Celebrating Famous Americans with Poetry
It wouldn’t be a holiday at the National Endowment for the Arts without a poetry round-up! In celebration of Fourth of July, we’ve compiled a handful of poems (including some by past NEA Literature Fellows) about historic Americans who fought for freedom and equality.
Check out the collection below, and let us know your favorite on Twitter or Facebook. (Click on the name of the poem to read each poem in its entirety.)
"Listen, my children, and you shall hear/ Of the midnight ride of Paul Revere,/ On the eighteenth of April, in Seventy-Five:/ Hardly a man is now alive/ Who remembers that famous day and year." From "Paul Revere’s Ride" by Henry Wadsworth Longfellow
If you’ve taken a U.S. History class, then you know the story of Paul Revere. At the start of the American Revolution, the Boston silversmith warned his fellow patriots that the British were coming via lantern signal – “one if by land, two if by sea.” He is now immortalized in this Henry Wadsworth Longfellow poem, which takes some creative license with historical fact.
"And there I was,/ dark and old,/ soon to fold my life/ into Death’s greedy hand./ And in this land,/ and in this time,/ somebody who could never/ shout her down." From "The Prophetess Sojourner Truth Discusses the Two Different Versions of Her Most Well-Known Speech, One Nearly Unknown and One Very Beloved Yet Mostly Untrue" by Honorée Fanonne Jeffers
Sojourner Truth was an American abolitionist and women’s rights advocate. Born into slavery, she eventually obtained her freedom and moved to New York City, where she developed her public speaking skills and met other prominent Americans of her time, including Frederick Douglass and Susan B. Anthony. Her famous “Ain’t I a Woman?” speech, delivered at a women’s rights conference in 1851, speaks to the need for both gender and racial equality. In Jeffers poem above, she addresses the fact that there are two versions of this speech, the one Truth actually gave at the conference, and another published in the New York Independent that was altered by a white woman (learn more about that in the "About the Poem" section on poets.org).
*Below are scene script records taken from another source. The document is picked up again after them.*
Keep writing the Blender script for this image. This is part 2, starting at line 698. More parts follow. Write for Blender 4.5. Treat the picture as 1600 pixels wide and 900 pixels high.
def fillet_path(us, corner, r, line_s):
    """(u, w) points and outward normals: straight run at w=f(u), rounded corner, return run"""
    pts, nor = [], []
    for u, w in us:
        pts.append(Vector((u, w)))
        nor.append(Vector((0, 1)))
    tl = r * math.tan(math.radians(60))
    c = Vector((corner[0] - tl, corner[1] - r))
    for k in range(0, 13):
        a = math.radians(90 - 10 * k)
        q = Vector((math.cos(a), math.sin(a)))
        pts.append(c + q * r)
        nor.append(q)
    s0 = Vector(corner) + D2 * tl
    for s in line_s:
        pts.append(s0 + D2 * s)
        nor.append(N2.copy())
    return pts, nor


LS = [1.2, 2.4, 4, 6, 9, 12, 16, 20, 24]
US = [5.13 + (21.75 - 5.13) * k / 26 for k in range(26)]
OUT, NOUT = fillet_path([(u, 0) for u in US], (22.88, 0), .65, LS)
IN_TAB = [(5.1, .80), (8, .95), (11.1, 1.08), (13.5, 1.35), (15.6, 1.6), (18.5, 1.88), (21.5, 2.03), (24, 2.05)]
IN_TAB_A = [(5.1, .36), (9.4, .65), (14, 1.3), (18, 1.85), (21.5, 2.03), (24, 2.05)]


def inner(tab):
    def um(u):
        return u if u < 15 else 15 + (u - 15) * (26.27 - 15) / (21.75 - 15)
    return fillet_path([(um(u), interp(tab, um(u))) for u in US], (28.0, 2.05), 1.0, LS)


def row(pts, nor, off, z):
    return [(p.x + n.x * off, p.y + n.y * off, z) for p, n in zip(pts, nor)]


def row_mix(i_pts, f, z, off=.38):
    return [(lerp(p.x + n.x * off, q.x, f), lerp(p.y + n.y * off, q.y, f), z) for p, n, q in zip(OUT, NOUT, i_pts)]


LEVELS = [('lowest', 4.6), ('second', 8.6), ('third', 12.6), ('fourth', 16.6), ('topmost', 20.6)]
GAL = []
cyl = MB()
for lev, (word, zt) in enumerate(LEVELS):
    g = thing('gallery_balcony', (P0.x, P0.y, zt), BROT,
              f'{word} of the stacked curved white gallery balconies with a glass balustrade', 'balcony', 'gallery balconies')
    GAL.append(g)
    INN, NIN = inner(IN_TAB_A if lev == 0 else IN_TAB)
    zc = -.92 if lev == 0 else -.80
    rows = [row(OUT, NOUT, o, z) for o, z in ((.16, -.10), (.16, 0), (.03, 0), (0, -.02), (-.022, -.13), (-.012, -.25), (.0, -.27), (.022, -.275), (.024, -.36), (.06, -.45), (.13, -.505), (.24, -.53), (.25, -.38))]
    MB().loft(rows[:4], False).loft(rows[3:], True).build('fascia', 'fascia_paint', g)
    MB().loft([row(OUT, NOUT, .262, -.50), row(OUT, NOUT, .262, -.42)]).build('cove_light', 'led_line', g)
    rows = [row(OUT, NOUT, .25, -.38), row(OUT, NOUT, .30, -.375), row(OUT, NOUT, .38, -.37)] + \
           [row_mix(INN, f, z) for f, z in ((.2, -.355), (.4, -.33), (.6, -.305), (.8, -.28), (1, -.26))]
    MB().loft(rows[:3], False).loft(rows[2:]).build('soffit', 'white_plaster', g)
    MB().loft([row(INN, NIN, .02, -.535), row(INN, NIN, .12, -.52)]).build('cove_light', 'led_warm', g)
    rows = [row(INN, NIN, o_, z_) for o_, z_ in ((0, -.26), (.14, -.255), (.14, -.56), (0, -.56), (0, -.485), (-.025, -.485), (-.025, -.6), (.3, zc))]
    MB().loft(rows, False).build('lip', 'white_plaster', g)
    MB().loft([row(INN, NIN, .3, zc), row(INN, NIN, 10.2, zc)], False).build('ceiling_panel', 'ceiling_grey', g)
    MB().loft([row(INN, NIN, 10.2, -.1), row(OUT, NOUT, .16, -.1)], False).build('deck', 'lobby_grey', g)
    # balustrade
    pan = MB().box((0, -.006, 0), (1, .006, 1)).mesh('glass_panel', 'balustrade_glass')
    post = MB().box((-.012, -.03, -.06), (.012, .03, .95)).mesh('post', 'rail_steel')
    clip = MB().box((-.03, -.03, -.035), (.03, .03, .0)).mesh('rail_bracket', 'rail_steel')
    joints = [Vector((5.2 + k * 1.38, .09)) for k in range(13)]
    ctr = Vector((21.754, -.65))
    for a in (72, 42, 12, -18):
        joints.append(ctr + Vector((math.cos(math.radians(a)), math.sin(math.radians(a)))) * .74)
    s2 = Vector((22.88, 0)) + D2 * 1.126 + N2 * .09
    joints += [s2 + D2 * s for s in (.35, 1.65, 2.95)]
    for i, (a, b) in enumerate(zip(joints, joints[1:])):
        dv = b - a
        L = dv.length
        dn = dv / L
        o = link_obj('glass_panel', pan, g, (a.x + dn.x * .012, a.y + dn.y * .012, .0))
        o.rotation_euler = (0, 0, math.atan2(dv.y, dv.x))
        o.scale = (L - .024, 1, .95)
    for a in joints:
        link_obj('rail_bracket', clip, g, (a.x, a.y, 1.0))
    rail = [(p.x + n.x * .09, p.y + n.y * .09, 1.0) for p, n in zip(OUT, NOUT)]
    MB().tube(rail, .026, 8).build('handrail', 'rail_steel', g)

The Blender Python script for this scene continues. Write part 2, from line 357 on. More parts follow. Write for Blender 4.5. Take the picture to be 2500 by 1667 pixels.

"Lowering his eyes to fields/ sweet with the rot of spring, he could see/ a government’s domed city/ rising from the morass and spreading/ in a spiral of lights...." From "Banneker" by Rita Dove
Benjamin Banneker is well-known around Washington D.C., where there are a number of buildings and other landmarks named after him. A free Black farmer near Baltimore, Maryland, Banneker assisted with the first survey of the area that would become the United States capital. He was a self-taught astronomer, mathematician, and wrote abolitionist texts.
"I never wept audibly—I saw my/ sisters in the sawmills,/ reminded myself of my good luck.// Even the muzzle over my mouth/ could not kill me, though I/ never slept soundly through the silence." From "Anna May Wong on Silent Films" by Sally Wen Mao
Anna May Wong was a Chinese American silent film star during the 1920s and 30s. Wong, who was born in Los Angeles in 1905, began acting at a young age but was often forced to play stereotypical characters, usually in a supporting role, and lost bigger parts to actresses in yellowface. In the early 1950s, she became the first Asian American to star as the lead in a television show, The Gallery of Madame Liu-Tsong.
"Just the other day/ In Fresno/ In a giant arena/ Architectured/ To reject the very poor/ Cesar Chavez brought/ The very poor/ Together/ In large numbers." From "Faces at the First Farmworkers’ Constitutional Convention" by José Montoya
Cesar Chavez was a Latino American labor and civil rights activist who got his start organizing farm workers. Chavez worked on farms throughout his childhood and adulthood, experiencing first-hand the many challenges and injustices these workers faced. He received the Presidential Medal of Freedom, the nation’s highest civilian honor, from President Bill Clinton posthumously in 1994 for his leadership.